**AIM:** Each line from the start of the data below through the one containing "sc = bpy.context.scene" must be reproduced exactly.

━━━ SUPPLIED MATERIAL

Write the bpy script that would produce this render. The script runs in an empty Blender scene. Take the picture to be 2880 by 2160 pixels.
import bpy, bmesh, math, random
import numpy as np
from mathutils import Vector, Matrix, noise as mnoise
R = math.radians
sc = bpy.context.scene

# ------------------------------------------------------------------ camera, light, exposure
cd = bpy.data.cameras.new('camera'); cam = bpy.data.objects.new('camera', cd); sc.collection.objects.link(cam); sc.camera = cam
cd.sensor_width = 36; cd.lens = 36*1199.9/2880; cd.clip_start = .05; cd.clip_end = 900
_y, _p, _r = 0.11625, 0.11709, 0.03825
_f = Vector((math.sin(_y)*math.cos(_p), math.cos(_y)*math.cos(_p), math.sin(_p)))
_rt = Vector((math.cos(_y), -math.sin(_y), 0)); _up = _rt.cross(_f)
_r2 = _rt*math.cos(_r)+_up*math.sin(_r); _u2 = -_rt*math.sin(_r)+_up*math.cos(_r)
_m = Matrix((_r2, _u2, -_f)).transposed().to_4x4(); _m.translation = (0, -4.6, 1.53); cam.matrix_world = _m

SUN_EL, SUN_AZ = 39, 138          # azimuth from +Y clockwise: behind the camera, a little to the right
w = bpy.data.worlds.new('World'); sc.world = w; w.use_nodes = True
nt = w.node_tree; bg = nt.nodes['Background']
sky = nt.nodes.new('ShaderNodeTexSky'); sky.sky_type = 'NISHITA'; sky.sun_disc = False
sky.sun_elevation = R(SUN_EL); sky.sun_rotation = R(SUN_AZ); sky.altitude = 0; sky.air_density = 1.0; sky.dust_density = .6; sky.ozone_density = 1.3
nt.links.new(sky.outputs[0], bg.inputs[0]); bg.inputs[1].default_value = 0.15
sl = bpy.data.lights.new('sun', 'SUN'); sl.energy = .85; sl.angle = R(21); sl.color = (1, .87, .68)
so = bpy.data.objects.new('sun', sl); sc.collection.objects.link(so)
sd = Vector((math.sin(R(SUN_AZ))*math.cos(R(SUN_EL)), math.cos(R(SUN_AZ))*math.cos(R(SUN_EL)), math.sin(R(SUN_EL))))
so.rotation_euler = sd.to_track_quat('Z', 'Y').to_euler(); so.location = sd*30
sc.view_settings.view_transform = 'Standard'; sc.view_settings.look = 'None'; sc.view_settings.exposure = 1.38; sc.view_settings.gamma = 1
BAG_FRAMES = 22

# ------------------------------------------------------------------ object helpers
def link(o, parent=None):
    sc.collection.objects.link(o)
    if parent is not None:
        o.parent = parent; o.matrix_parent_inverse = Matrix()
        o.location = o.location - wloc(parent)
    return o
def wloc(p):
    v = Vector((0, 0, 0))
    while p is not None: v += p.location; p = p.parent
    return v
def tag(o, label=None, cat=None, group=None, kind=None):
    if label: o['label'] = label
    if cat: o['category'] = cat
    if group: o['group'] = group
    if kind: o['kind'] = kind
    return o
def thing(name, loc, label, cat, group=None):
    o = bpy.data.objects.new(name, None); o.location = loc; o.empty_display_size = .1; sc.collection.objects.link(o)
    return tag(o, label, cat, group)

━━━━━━

**ANSWER TO THE PROBLEM:**
Write the bpy script that would produce this render. The script runs in an empty Blender scene. Take the picture to be 2880 by 2160 pixels.
import bpy, bmesh, math, random
import numpy as np
from mathutils import Vector, Matrix, noise as mnoise
R = math.radians
sc = bpy.context.scene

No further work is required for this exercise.